### Problem statement
Line by line, repeat the data below exactly, beginning at the first line and ending at the line with "M['rail_dark'], .10, .0065)". Omit pictures.

### Available data
......

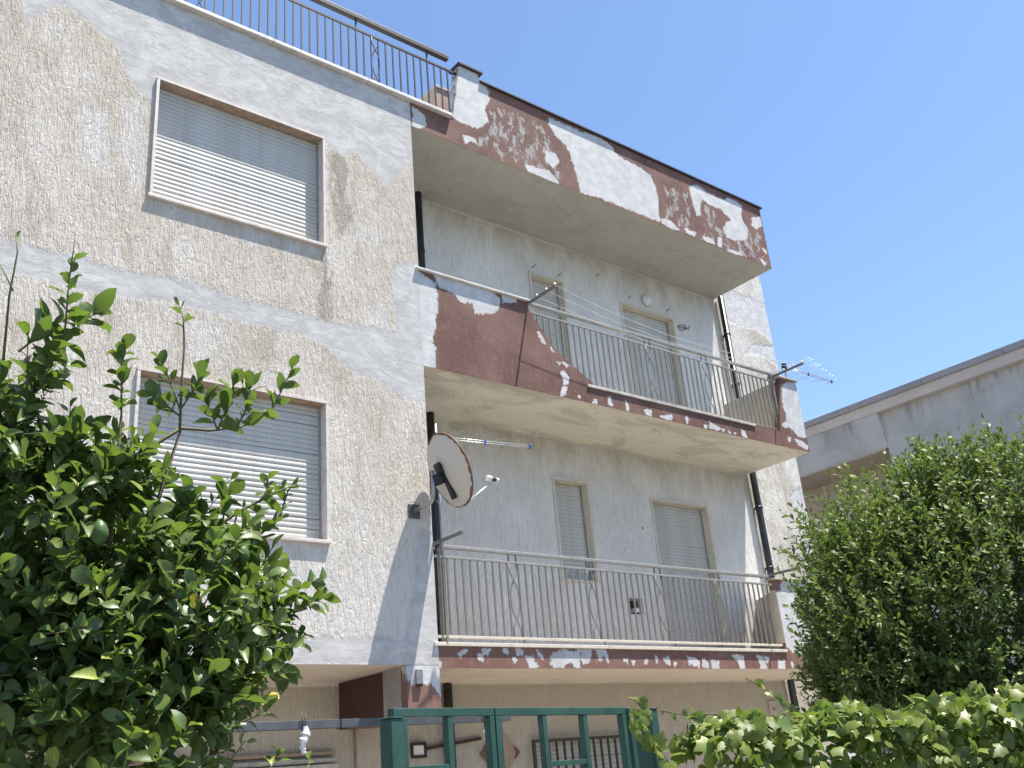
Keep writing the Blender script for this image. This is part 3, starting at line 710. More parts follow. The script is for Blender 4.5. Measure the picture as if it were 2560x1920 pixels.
# roof terrace railing
R = MB().box(-6.6, .66, .02, .085, 7.60, 7.665).build('terrace_railing', M['rail_dark'], B, bevel=.006)
MB().box(-6.6, .80, .040, .062, 7.432, 7.458).build('rail', M['rail_dark'], R)
zb = ZC+.046
bm_ = bar_mesh(.0080, 7.432-zb, M['rail_dark']); pm_ = bar_mesh(.009, 7.60-zb, M['rail_dark'])
xs = [.64-.1025*i for i in range(70)]
for i, x in enumerate(xs):
    if any(abs(x-c) < .045 for c in (-.43, -2.60, -4.77)): continue
    if i % 10 == 3: put('post', pm_, R, (x, .051, zb))
    else: put('bar', bm_, R, (x, .051, zb))
for c in (-.43, -2.60, -4.77): ornament(R, c, zb, 7.432, .051, M['rail_dark'], .10, .0065)

# middle balcony railing
R = MB().box(1.60, 6.53, .035, .085, 4.325, 4.362).build('balcony_railing', M['rail_pale'], B, bevel=.006)
MB().box(1.63, 6.50, .048, .072, 4.215, 4.238).build('rail', M['rail_pale'], R, bevel=.003)
MB().box(2.53, 6.33, .048, .072, 3.425, 3.445).build('rail', M['rail'], R, bevel=.003)
xs = [1.767+.0995*i for i in range(48) if 1.767+.0995*i < 6.45]
for x in xs:
    if 3.665 < x < 3.775 or 4.815 < x < 4.925: continue
    zlo = 3.446 if x > 2.53 else mid_top(x)-.02
    if x > 6.29: zlo = 3.446+(x-6.29)*.9
    put('bar', bar_mesh(.0085, 4.215-zlo, M['rail']), R, (x, .06, zlo))
for c in (3.72, 4.87):
    ornament(R, c, 3.446, 4.215, .06, M['rail'])
    for s in (-.05, .05): put('post', bar_mesh(.007, .11, M['rail']), R, (c+s, .06, 4.215))
MB().box(6.375, 6.405, .03, .09, 3.42, 4.32).build('post', M['rail'], R)

# lower balcony railing
R = MB().box(.10, 5.40, .0, .048, 1.172, 1.209).build('balcony_railing', M['rail_pale'], B, bevel=.006)
MB().box(.02, 5.45, .012, .036, 1.076, 1.099).build('rail', M['rail_pale'], R, bevel=.003)
MB().box(.01, 5.43, .008, .040, .288, .312).build('rail', M['cream'], R, bevel=.003)
bm_ = bar_mesh(.0085, 1.076-.312, M['rail'])
xs = [.177+.0962*i for i in range(9)]+[1.096+.0968*i for i in range(11)]+[2.216+.0965*i for i in range(11)]+[3.324+.0978*i for i in range(10)]+[4.456+.0975*i for i in range(10)]
for x in xs: put('bar', bm_, R, (x, .024, .312))
for c in (1.021, 2.143, 3.25, 4.33):
    ornament(R, c, .312, 1.076, .024, M['rail'])
    for s in (-.05, .05): put('post', bar_mesh(.007, .10, M['rail']), R, (c+s, .024, 1.098))
for c in (1.1, 2.25, 3.4, 4.5): put('post', bar_mesh(.007, .05, M['rail']), R, (c, .024, .243))
MB().box(.065, .095, .01, .04, .244, 1.172).build('post', M['rail'], R)

# ------------------------------------------------------------------ drain pipes
def pipe(name, x, z0, z1, r, y, label, clips):
    t = thing(name, label, 'drain pipe', (x, y, z0), 'black drain pipes')
    MB().tube([(x, y, z0), (x, y, z1)], r, 14).build('tube', M['pipe'], t, smooth=True)
    for z in clips:
        MB().tube([(x, y, z-.02), (x, y, z+.02)], r*1.14, 14).build('clip', M['blackp'], t, smooth=True)
        MB().box(x-.012, x+.012, y+r*.8, D, z-.015, z+.015).build('bracket', M['blackp'], t)
    return t
pipe('drain_pipe', .86, 3.345, ZR0, .044, D-.075, 'black drain pipe in the left corner of the upper balcony', (5.4, 4.2))
pipe('drain_pipe', .86, .205, ZM0, .048, D-.075, 'black drain pipe in the left corner of the lower balcony behind the dish', (1.45, .62))
pipe('drain_pipe', .895, GZ, -.005, .05, D-.075, 'black drain pipe on the ground floor wall beside the corner pier', (-1.0,))
pipe('drain_pipe', 7.02, GZ, 6.4, .052, D-.085, 'black drain pipe running down the sunlit strip right of the balconies', (5.6, 4.7, 2.6, 1.65, -.4))
MB_c = MB().tube([(7.17, D-.012, 3.1), (7.165, D-.012, 1.9), (7.17, D-.012, -1)], .008, 6)
tag(MB_c.build('cable', M['cord'], smooth=True), 'thin pale cable running down beside the right drain pipe', 'cable')

# ------------------------------------------------------------------ satellite dish
dc = Vector((-.042, -.42, 1.848)); dn = Vector((.913, -.161, .375)).normalized(); mast = Vector((-.212, -.36, 1.518))
dish = thing('satellite_dish', 'rusty rimmed white satellite dish seen from behind on a bent wall arm', 'satellite dish', (-.212, 0, 1.518))
dm = NT('rusty_enamelled_dish'); rim = dm.attr('rim')
rn = dm.math('ADD', rim, dm.math('MULTIPLY', dm.math('SUBTRACT', dm.noise(7, 5, .65, .4), .5), .30))
dcol = dm.mix(dm.ramp(rn, .955, 1.0), (.54, .51, .47), (.15, .068, .034))
dcol = dm.mix(dm.math('MULTIPLY', dm.ramp(dm.noise(6, 5, .7), .62, .68), dm.ramp(rim, .3, .8)), dcol, (.20, .095, .05))
dmat = dm.out(dcol, .55, dm.bump(dm.noise(30, 4), .15, .004), spec=.35)
Rr = .38; mb = MB()
front = [(Rr*k, .075*k*k) for k in np.linspace(.001, 1, 12)]
prof = front+[(Rr+.008, .078), (Rr+.008, .066)]+[(Rr*k, .075*k*k-.010) for k in np.linspace(.98, .001, 12)]
mb.lathe(prof, dc-dn*.075, dn, 48); me = mb.mesh('reflector', dmat, True)
set_attr(me, 'rim', [Vector(p).__sub__(dc-dn*(dn.dot(dc-Vector(p)))).length/Rr if False else ((Vector(p)-dc)-dn*dn.dot(Vector(p)-dc)).length/Rr for p in mb.v])
put('reflector', me, dish)
MB().box(-.278, -.145, -.014, .0, 1.443, 1.587).build('wall_plate', M['steel'], dish, bevel=.004)
arm = [(-.212, -.014, 1.518), (-.212, -.20, 1.518), (-.212, -.29, 1.525), (-.212, -.335, 1.55), (-.212, -.358, 1.60), (-.212, -.36, 1.66), (-.212, -.36, 1.835)]
MB().tube(arm, .021, 12).build('mast_arm', M['zinc'], dish, smooth=True)
back = dc-dn*.085; side = Vector((0, 0, 1)).cross(dn).normalized(); upv = dn.cross(side)
def obox(c, a, b, cc, ha, hb, hc):
    vs = [c+a*ha*i+b*hb*j+cc*hc*k for k in (-1, 1) for j in (-1, 1) for i in (-1, 1)]
    return MB().add(vs, [(0, 2, 3, 1), (4, 5, 7, 6), (0, 1, 5, 4), (1, 3, 7, 5), (3, 2, 6, 7), (2, 0, 4, 6)])
obox(Vector((-.165, -.375, 1.745)), side, upv, dn, .035, .055, .05).build('clamp', M['blackp'], dish, bevel=.008)
obox(back-upv*.10-dn*.012+dn*.018, side, upv, dn, .030, .185, .020).build('back_arm', M['blackp'], dish, bevel=.006)
obox(back+upv*.05-dn*.03, side, upv, dn, .045, .055, .022).build('bracket', M['blackp'], dish, bevel=.006)
lb = dc-upv*.375+dn*.0; lnb = Vector((.47, -.43, 1.815))
MB().tube([lb, lb.lerp(lnb, .55)-Vector((0, 0, .015)), lnb-Vector((.02, 0, .05))], .010, 8).build('feed_arm', M['alu'], dish, smooth=True)
dd = (dc-lnb).normalized()
MB().tube([lnb-dd*.05, lnb+dd*.01], .020, 12).build('feed_neck', M['blackp'], dish, smooth=True)
MB().tube([lnb+dd*.008, lnb+dd*.016, lnb+dd*.055, lnb+dd*.062], [.026, .031, .031, .024], 16).build('feed_horn', M['whitep'], dish, smooth=True)
MB().tube([lnb-dd*.05, lnb-dd*.085], .022, 12).build('feed_body', M['whitep'], dish, smooth=True)
pts = [Vector((-.14, -.30, 1.56)).lerp(lb, k)-Vector((0, 0, .09*math.sin(math.pi*k))) for k in np.linspace(0, 1, 10)]
MB().tube(pts, .004, 6).build('coaxial_cable', M['cord'], dish, smooth=True)

# ------------------------------------------------------------------ television antennas
def antenna(name, label, x0, x1, y, z, zt, mastz, n=11, lmax=.42):
    t = thing(name, label, 'antenna', (x0, y, mastz[0]), 'television antennas')
    for dz in (-.012, .012):
        MB().tube([(x0, y, z+dz), (x1, y, zt+dz)], .0055, 6).build('boom', M['alu'], t, smooth=True)
    for i in range(n):
        k = i/(n-1.0); x = x0+.06+(x1-x0-.09)*k; L = lmax*(1-.72*k); zz = z+(zt-z)*k
        MB().tube([(x, y-L, zz+(.012 if i % 2 else -.012)), (x, y+L*.95, zz+(.012 if i % 2 else -.012))], .0028, 5).build('element', M['zinc'], t, smooth=True)
    xm = x0+(x1-x0)*.5; zm = (z+zt)/2
    MB().box(xm-.008, xm+.008, y-.010, y+.010, zm-.026, zm+.026).build('clip', M['bluep'] if lmax < .4 else M['blackp'], t)
    MB().box(x1-.012, x1+.012, y-.012, y+.012, zt-.026, zt+.026).build('end_cap', M['bluep'] if lmax < .4 else M['blackp'], t, bevel=.005)
    MB().tube([(x0, y, mastz[0]), (x0, y, mastz[1])], .0125, 10).build('mast', M['zinc'], t, smooth=True)
    MB().box(x0-.03, x0+.035, y-.03, y+.03, z-.045, z+.045).build('clamp', M['blackp'], t, bevel=.006)
    return t
antenna('antenna', 'thin antenna with blue clips sticking out behind the satellite dish', .10, 1.39, -.02, 2.345, 2.425, (.25, 2.49), 12, .26)
antenna('antenna', 'grey comb antenna pointing right from the end of the upper balcony', 6.73, 7.98, .0, 4.515, 4.50, (4.31, 4.57), 9, .44)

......

### Written solution
Keep writing the Blender script for this image. This is part 3, starting at line 710. More parts follow. The script is for Blender 4.5. Measure the picture as if it were 2560x1920 pixels.
# roof terrace railing
R = MB().box(-6.6, .66, .02, .085, 7.60, 7.665).build('terrace_railing', M['rail_dark'], B, bevel=.006)
MB().box(-6.6, .80, .040, .062, 7.432, 7.458).build('rail', M['rail_dark'], R)
zb = ZC+.046
bm_ = bar_mesh(.0080, 7.432-zb, M['rail_dark']); pm_ = bar_mesh(.009, 7.60-zb, M['rail_dark'])
xs = [.64-.1025*i for i in range(70)]
for i, x in enumerate(xs):
    if any(abs(x-c) < .045 for c in (-.43, -2.60, -4.77)): continue
    if i % 10 == 3: put('post', pm_, R, (x, .051, zb))
    else: put('bar', bm_, R, (x, .051, zb))
for c in (-.43, -2.60, -4.77): ornament(R, c, zb, 7.432, .051, M['rail_dark'], .10, .0065)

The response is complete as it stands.